State the principle offensive strategy options
- Offering an equally good/better product at a lower price
- Leapfrogging competitors by being first to market with next generation products
- Pursuing continuous product innovation to draw sales and market share away from less innovative rivals
- Pursuing disruptive product innovations to create new markets
- adopting and improving on the goods ideas of other companies (rivals or otherwise)
- Using hit-and-run or guerilla marketing tactics to grab market share
- Launching a pre-emptive strike to secure an industry’s limited resources/capture a rare opportunity
Choosing which rivals to attack is important.
State the best targets for offensive attacks
- Market leaders that are in vulnerable competitive positions
- Runner-up firms with weaknesses in areas where the challenger is strong
- Struggling enterprise on the verge of going under
- Small local and regional firms with limited capabilities
When does offensive attacks make goods sense?
when a firm that leads in terms of market share is not a true leader in terms of serving the market well. Signs of leader vulnerability include unhappy buyers, an inferior product line, aging technology or outdated plants, and financial problems
When is runner-up firms attractive target?
When a challenger’s resources and capabilities are well suited to exploiting their weaknesses
Complete the sentence.
Small firms typically have limited expertise and resources, a challenger with broader and deeper capabilities is well-positioned to raid their biggest and best customers….
particularly those that are growing rapidly, have increasingly sophisticated requirements, and may already be thinking about switching to a supplier with a more full-service capability.
What is the purpose of defensive strategies?
- Lower the firm’s risk of being attacked
- Weaken the impact of an attack that does occur
- Influence challengers to aim their efforts at other rivals
What forms does defensive strategies take?

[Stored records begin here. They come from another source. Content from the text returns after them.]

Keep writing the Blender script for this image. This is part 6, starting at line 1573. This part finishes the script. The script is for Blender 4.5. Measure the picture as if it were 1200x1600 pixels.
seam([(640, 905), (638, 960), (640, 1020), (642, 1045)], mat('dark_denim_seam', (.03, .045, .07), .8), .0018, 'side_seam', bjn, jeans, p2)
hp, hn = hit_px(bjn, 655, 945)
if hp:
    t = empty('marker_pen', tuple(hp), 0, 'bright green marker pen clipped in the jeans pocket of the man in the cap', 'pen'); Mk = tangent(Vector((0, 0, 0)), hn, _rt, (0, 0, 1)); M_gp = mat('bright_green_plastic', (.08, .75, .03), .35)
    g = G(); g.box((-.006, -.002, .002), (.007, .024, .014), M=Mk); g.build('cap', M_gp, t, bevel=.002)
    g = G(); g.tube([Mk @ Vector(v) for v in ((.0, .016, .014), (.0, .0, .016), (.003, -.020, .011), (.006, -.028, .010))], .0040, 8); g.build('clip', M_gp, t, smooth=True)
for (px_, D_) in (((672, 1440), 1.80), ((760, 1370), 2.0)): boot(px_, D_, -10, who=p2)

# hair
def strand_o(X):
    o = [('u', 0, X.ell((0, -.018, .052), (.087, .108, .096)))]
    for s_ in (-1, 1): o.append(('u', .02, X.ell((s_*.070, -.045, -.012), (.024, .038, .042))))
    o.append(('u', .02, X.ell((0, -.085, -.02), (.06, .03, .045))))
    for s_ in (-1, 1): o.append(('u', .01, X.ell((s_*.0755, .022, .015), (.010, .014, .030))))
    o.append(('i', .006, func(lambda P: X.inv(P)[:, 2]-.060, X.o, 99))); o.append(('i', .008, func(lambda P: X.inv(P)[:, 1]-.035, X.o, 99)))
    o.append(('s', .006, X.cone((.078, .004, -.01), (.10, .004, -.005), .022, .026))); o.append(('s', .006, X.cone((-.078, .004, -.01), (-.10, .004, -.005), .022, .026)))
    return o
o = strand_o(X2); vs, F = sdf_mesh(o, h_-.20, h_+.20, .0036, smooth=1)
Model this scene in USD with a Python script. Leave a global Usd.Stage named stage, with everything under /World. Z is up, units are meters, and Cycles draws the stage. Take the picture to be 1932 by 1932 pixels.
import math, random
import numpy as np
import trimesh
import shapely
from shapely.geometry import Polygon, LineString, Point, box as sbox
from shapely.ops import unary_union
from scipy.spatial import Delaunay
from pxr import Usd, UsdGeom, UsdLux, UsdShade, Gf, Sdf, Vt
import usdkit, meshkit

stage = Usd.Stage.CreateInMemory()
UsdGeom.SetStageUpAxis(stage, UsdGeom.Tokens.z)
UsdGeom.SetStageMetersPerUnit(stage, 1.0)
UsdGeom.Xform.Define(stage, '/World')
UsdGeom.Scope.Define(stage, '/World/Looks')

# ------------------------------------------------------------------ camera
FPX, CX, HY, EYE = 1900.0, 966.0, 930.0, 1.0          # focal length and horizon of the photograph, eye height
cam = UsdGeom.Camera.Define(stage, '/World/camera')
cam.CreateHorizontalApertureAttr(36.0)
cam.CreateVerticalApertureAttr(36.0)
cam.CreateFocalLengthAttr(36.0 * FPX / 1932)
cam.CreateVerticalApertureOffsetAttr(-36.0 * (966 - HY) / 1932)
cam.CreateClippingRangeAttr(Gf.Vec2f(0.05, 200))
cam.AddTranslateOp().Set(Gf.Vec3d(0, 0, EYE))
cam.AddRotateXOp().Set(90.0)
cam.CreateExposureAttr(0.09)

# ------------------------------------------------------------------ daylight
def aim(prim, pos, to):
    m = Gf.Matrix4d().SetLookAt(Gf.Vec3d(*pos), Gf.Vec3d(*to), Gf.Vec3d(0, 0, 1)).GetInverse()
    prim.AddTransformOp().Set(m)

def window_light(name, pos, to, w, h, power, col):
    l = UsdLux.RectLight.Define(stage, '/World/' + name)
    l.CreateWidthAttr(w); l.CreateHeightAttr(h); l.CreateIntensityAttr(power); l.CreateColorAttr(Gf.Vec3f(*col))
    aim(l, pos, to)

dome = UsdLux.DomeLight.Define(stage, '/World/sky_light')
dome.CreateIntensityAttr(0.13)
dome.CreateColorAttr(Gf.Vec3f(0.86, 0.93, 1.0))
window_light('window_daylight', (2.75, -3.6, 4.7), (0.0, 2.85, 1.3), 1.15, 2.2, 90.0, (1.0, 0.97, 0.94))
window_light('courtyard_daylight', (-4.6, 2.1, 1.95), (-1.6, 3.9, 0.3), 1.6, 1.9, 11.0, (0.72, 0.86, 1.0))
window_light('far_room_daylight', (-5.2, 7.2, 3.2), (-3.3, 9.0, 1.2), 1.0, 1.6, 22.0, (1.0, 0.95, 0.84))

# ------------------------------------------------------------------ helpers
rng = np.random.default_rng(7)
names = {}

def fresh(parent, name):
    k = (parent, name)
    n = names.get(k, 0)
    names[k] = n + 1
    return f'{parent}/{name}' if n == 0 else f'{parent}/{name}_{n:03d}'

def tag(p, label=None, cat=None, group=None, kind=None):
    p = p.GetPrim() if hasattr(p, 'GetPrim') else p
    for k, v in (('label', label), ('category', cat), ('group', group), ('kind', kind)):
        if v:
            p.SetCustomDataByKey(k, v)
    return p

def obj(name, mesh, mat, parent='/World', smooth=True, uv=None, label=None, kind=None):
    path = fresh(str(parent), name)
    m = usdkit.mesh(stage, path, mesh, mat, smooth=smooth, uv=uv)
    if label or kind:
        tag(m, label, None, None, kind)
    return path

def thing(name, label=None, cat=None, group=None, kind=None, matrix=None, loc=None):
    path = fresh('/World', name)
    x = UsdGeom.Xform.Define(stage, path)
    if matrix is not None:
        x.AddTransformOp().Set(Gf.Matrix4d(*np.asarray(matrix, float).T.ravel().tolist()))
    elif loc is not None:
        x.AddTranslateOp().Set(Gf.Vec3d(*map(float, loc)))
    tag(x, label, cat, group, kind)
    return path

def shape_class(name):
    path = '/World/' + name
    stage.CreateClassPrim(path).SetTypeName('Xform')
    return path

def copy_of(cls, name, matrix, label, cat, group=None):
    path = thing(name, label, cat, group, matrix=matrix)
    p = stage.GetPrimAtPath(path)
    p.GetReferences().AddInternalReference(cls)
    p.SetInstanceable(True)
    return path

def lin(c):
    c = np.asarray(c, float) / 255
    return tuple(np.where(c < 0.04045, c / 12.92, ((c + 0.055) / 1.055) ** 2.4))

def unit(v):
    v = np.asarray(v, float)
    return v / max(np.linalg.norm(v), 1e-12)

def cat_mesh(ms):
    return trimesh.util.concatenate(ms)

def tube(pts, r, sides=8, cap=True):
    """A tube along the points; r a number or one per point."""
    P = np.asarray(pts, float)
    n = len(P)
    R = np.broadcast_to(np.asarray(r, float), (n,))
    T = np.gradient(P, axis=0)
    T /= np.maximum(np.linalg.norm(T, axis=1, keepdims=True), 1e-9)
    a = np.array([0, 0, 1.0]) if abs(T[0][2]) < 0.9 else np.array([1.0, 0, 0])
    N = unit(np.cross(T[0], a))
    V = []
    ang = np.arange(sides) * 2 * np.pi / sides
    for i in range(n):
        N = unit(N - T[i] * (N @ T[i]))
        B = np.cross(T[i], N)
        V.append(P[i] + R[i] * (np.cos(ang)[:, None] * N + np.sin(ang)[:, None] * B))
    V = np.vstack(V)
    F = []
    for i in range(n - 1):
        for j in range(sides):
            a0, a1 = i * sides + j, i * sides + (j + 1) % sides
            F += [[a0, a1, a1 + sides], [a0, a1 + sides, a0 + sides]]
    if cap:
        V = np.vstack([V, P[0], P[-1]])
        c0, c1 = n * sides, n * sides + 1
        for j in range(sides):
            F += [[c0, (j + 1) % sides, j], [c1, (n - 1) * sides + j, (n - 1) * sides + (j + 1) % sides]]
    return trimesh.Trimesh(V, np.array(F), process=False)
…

- Actions to block challengers.
- Actions to signal the likelihood of strong retaliation.
- Good defensive strategies can help protect a competitive advantage but rarely are the basis for creating one.
What are the ways to block the avenues open to challengers?
- Introduce new features and models to broaden product lines to close off gaps and vacant niches.
- Maintain economy pricing (lower prices due to low production costs) to thwart lower price attacks.
- Discourage buyers from trying competitors’ brands.
- Make early announcements about new products or price changes to induce buyers to postpone switching.
- Offer support and special inducements (persuasion) to customers to reduce the attractiveness of switching.
- Challenge quality and safety of competitor’s products.
- Grant discounts or better terms to intermediaries who handle the firm’s product line exclusively.
What does signaling an effective defensive strategy encompass?
- Publicly announcing its commitment to maintaining its present market share.
- Publicly committing to a policy of matching competitors’ terms or prices.
- Maintaining a war chest of cash and marketable securities.
- Making a strong counter-response to the moves of weaker rivals to enhance its tough defender image.
Why is timing important?
- Knowing when to make a strategic move is as crucial as knowing what move to make.
- Moving first is no guarantee of success or competitive advantage.
- The risk of moving first to stake out a monopoly position versus being a fast follower or even a late mover must be carefully weighed.
What are the conditions that lead to first mover advantage?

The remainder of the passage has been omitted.